The little bastard also wakes me up in the morning wanting fed. If he doesn't eat all of his food and I don't let him eat even one bite of the hard the night before he'll start bugging me as early as 3am. He's an Abyssinian so he's pretty tiny and doesn't weigh but 7lbs if that. But he'll run up and down my body, jump on it and "bite" any exposed skin he can get to. This morning he was nice and waited until 5:00. When he starts then Cry Baby starts acting up too. He usually chases BP around and up and down me and the bed. Now Cry Baby is a big cat, I haven't weighed him in awhile but I'm sure he's at least 14lbs. He hurts when he pounces or runs across me. The bad thing is is that I can't kick them out of the room, their litter box and water are in there.

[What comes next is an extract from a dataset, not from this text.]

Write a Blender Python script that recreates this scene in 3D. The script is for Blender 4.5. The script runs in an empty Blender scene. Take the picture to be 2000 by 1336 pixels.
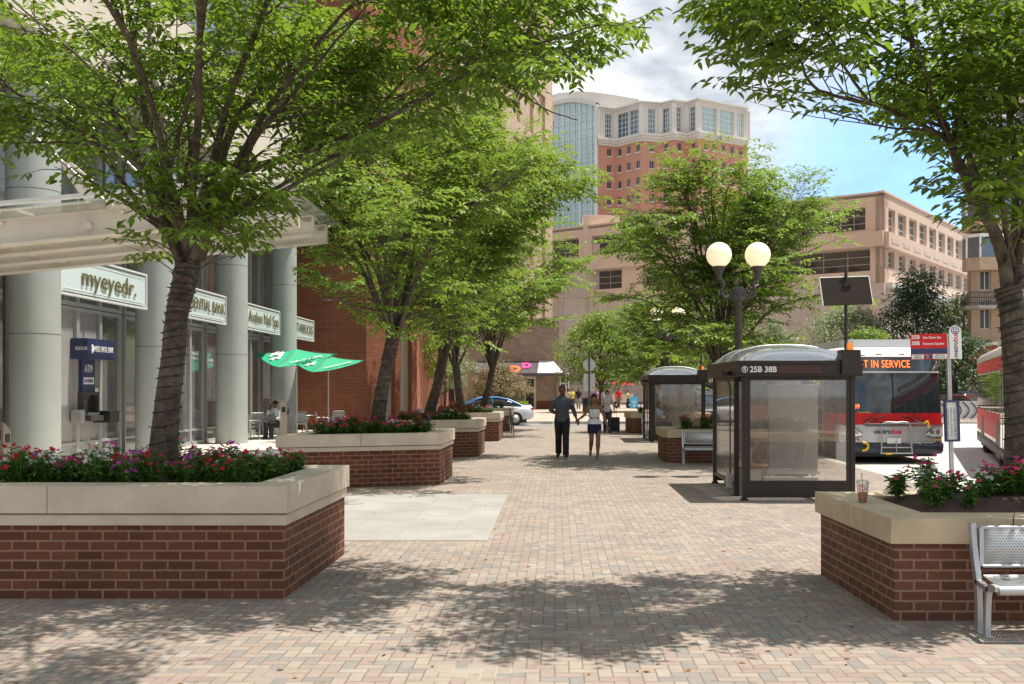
import bpy, math, random
import numpy as np
from mathutils import Vector, Matrix, noise
R = math.radians
PI = math.pi
rnd = random.Random(7)
H, F, CX, CY = 1.75, 1950.0, 1085.0, 758.0   # eye height, focal length and optical axis measured on the photograph

def at(px, py, Y): return Vector(((px - CX) * Y / F, Y, H - (py - CY) * Y / F))
def gx(px, Y): return (px - CX) * Y / F
def gz(py, Y): return H - (py - CY) * Y / F
def gy(py, h=0.0): return (H - h) * F / (py - CY)

scene = bpy.context.scene
col = scene.collection
MW = {}

# ------------------------------------------------------------------ naming
def tag(o, label=None, cat=None, group=None, kind=None):
    if label: o['label'] = label
    if cat: o['category'] = cat
    if group: o['group'] = group
    if kind: o['kind'] = kind
    return o

def thing(name, label, cat, loc=(0, 0, 0), rz=0.0, group=None, s=1.0):
    o = bpy.data.objects.new(name, None)
    o.empty_display_size = .2
    col.objects.link(o)
    o.location = loc
    o.rotation_euler = (0, 0, rz)
    o.scale = (s, s, s)
    MW[o.name] = Matrix.Translation(Vector(loc)) @ Matrix.Rotation(rz, 4, 'Z') @ Matrix.Scale(s, 4)
    return tag(o, label, cat, group)

def dup(root, loc, rz=None, label=None, group=None, s=None):
    def cp(o, parent):
        c = o.copy()
        col.objects.link(c)
        c.parent = parent
        for ch in [x for x in kids.get(o.name, [])]:
            cp(ch, c)
        return c
    kids = {}
    def walk(o):
        kids[o.name] = list(o.children)
        for ch in o.children: walk(ch)
    walk(root)
    r = cp(root, None)
    r.location = loc
    if rz is not None: r.rotation_euler = (0, 0, rz)
    if s is not None: r.scale = s if hasattr(s, '__len__') else (s, s, s)
    if label: r['label'] = label
    if group: r['group'] = group
    return r

# ------------------------------------------------------------------ mesh builder
class MB:
    def __init__(self):
        self.v = []; self.f = []; self.m = []; self.s = []; self.T = Matrix.Identity(4)
    def add(self, vs, fs, mi=0, smooth=False):
        n = len(self.v); T = self.T
        self.v.extend([tuple(T @ Vector(p)) for p in vs])
        for f in fs:
            self.f.append(tuple(i + n for i in f)); self.m.append(mi); self.s.append(smooth)
        return self
    def box(self, a, b, mi=0):
        x0, y0, z0 = [min(a[i], b[i]) for i in range(3)]; x1, y1, z1 = [max(a[i], b[i]) for i in range(3)]
        return self.add([(x0,y0,z0),(x1,y0,z0),(x1,y1,z0),(x0,y1,z0),(x0,y0,z1),(x1,y0,z1),(x1,y1,z1),(x0,y1,z1)],
                 [(0,3,2,1),(4,5,6,7),(0,1,5,4),(1,2,6,5),(2,3,7,6),(3,0,4,7)], mi)
    def cbox(self, c, s, mi=0):
        return self.box([c[i]-s[i]/2 for i in range(3)], [c[i]+s[i]/2 for i in range(3)], mi)
    def prism(self, pts, z0, z1, mi=0, smooth=False):
        n = len(pts)
        a = sum(pts[i][0]*pts[(i+1)%n][1]-pts[(i+1)%n][0]*pts[i][1] for i in range(n))
        if a < 0: pts = pts[::-1]
        vs = [(p[0], p[1], z0) for p in pts] + [(p[0], p[1], z1) for p in pts]
        self.add(vs, [tuple(range(n))[::-1], tuple(range(n, 2*n))], mi)
        self.add(vs, [(i, (i+1) % n, n+(i+1) % n, n+i) for i in range(n)], mi, smooth)
        return self
    def vprism(self, pts, y0, y1, mi=0, smooth=False):      # polygon in XZ, extruded along Y
        T = self.T
        self.T = T @ Matrix(((1,0,0,0),(0,0,-1,0),(0,1,0,0),(0,0,0,1)))
        self.prism(pts, -y1, -y0, mi, smooth); self.T = T
        return self
    def xprism(self, pts, x0, x1, mi=0, smooth=False):      # polygon in YZ, extruded along X
        T = self.T
        self.T = T @ Matrix(((0,0,1,0),(1,0,0,0),(0,1,0,0),(0,0,0,1)))
        self.prism(pts, x0, x1, mi, smooth); self.T = T
        return self
    def tube(self, pts, rs, n=8, mi=0, cap=True, ell=1.0, up=None, smooth=True):
        pts = [Vector(p) for p in pts]
        if not hasattr(rs, '__len__'): rs = [rs]*len(pts)
        vs = []; fs = []; k = len(pts)
        ref = Vector(up) if up else None
        u = None
        for i, p in enumerate(pts):
            d = (pts[min(i+1, k-1)] - pts[max(i-1, 0)])
            d = d.normalized() if d.length > 1e-9 else Vector((0,0,1))
            if u is None:
                r0 = ref if ref else (Vector((1,0,0)) if abs(d.x) < .9 else Vector((0,1,0)))
                u = (r0 - d*r0.dot(d)).normalized()
            else:
                q = ref if ref else u
                w = q - d*q.dot(d)
                u = w.normalized() if w.length > 1e-6 else u
            w = d.cross(u)
            for j in range(n):
                a = 2*PI*j/n
                vs.append(p + u*(rs[i]*math.cos(a)) + w*(rs[i]*ell*math.sin(a)))
        for i in range(k-1):
            for j in range(n):
                fs.append((i*n+j, i*n+(j+1) % n, (i+1)*n+(j+1) % n, (i+1)*n+j))
        self.add(vs, fs, mi, smooth)
        if cap:
            self.add(vs[:n], [tuple(range(n))[::-1]], mi); self.add(vs[-n:], [tuple(range(n))], mi)
        return self
    def rings(self, rr, n=16, mi=0, cap=True, smooth=True):   # rr: (cx,cy,cz,rx,ry)
        vs = []; fs = []
        for (x, y, z, rx, ry) in rr:
            for j in range(n):
                a = 2*PI*j/n; vs.append((x+rx*math.cos(a), y+ry*math.sin(a), z))
        for i in range(len(rr)-1):
            for j in range(n):
                fs.append((i*n+j, i*n+(j+1) % n, (i+1)*n+(j+1) % n, (i+1)*n+j))
        self.add(vs, fs, mi, smooth)
        if cap:
            self.add(vs[:n], [tuple(range(n))[::-1]], mi); self.add(vs[-n:], [tuple(range(n))], mi)
        return self
    def lathe(self, prof, c=(0,0,0), n=16, mi=0, cap=False, smooth=True):
        return self.rings([(c[0], c[1], c[2]+z, max(r, 1e-4), max(r, 1e-4)) for r, z in prof], n, mi, cap, smooth)
    def ball(self, c, r, n=14, mi=0):
        rx, ry, rz = r if hasattr(r, '__len__') else (r, r, r)
        k = max(6, n//2+1)
        rr = []
        for i in range(k+1):
            a = -PI/2 + PI*i/k
            rr.append((c[0], c[1], c[2]+rz*math.sin(a), max(rx*math.cos(a), 1e-4), max(ry*math.cos(a), 1e-4)))
        return self.rings(rr, n, mi, True)
    def quad(self, a, b, c, d, mi=0): return self.add([a, b, c, d], [(0,1,2,3)], mi)
    def build(self, name, mats, parent=None, world=False, bevel=0, label=None, seg=2, weld=False):
        me = bpy.data.meshes.new(name)
        vs = self.v
        if world and parent is not None:
            inv = MW[parent.name].inverted(); vs = [tuple(inv @ Vector(p)) for p in vs]
        me.from_pydata(vs, [], self.f)
        if not isinstance(mats, (list, tuple)): mats = [mats]
        for m in mats: me.materials.append(m)
        me.polygons.foreach_set('material_index', self.m)
        me.polygons.foreach_set('use_smooth', self.s)
        autouv(me)
        me.update()
        o = bpy.data.objects.new(name, me)
        col.objects.link(o)
        if parent is not None:
            o.parent = parent; MW[o.name] = MW[parent.name]
        else: MW[o.name] = Matrix.Identity(4)
        if bevel:
            b = o.modifiers.new('b', 'BEVEL'); b.width = bevel; b.segments = seg; b.limit_method = 'ANGLE'; b.angle_limit = R(40)
        if label: o['label'] = label
        return o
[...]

We plan on changing that one of these days but we're procrastinators so who knows when that'll happen.

Media quote of the day: Saved by kitty litter - Catwoman in Batman Returns

2 comments:

dirk.mancuso said...

I only have 2 cats, but I share the frustration over having one that is a virtual demon sent from hell to torment your every waking moment, yet who you love dearly. Truman can be such a shithead but when he comes up for some attention, my heart just melts.

Katrina said...

They're good at that aren't they. BP will do the worst and then come up and knead, squint his eyes and headbutt his way right back in.

Cats have such great personalities and anyone who says they're aloof has never had one. Or got a rare one that actually is. We've had 8 over the years and everyone has been very loving and demanding of attention.